PC Press is a small independent book publisher specialising in books about neo-folk and industrial music.
The website functions firstly as a shop, but also as a source of information about the artists and writers.
Woocommerce was used for the shop, which has a shopping cart, discount codes, complex shipping rules and related products displayed underneath each product.
I designed the first iteration of the PC-Press website to emulate photocopied fanzines of the post-punk era, with distressed typewriter fonts and a rusty metallic background image as a reference to industrial music.

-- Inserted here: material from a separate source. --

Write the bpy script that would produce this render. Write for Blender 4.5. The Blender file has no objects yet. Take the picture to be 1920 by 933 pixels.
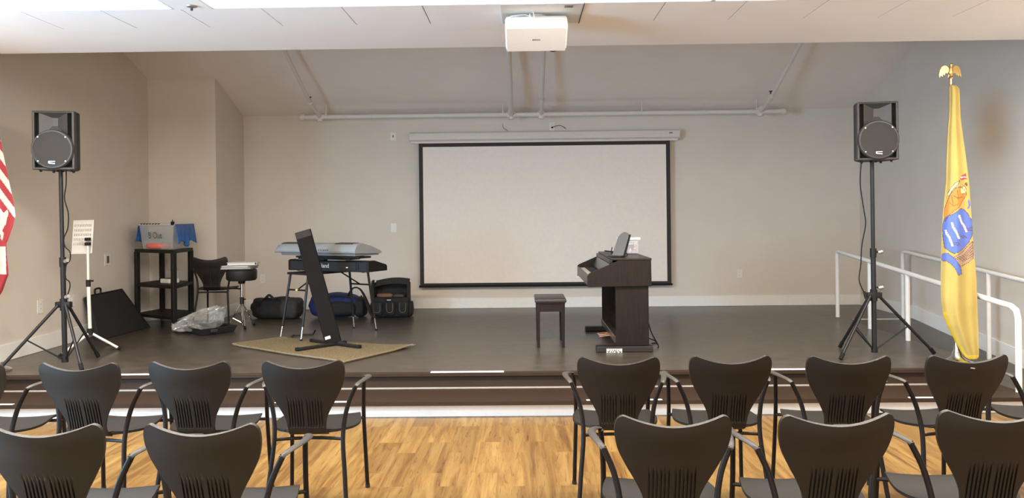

But the publishing company has expanded to cover wider forms of music, so the design was starting to feel like a constraint on the new material. We tried out a lot of design ideas, before agreeing on a brand new look, based on The Face and ID magazines from the 1980s.
The Face was ground-breaking at the time. The lead designer Neville Brody broke the rules of publishing with his use of extremely bold fonts, using them as design elements. He would use illegible fonts, fonts leaking across images and unreadable vibrant colour combinations. We felt that his iconoclastic punk approach to design would suit the new range of books that PC Press are currently producing.
So the new PC Press website landing pages use clashing colours, ultra bold or illegible fonts and very bold images, whilst retaining the essential functionality of the shop and clear navigation. The site is designed to make an equal visual impression on mobiles, since most visitors are accessing the website by mobile now.
The stark and simple logo design references the Bauhaus and Russian Constructionist art movements, which is very relevant to the bands that PC Press has written about.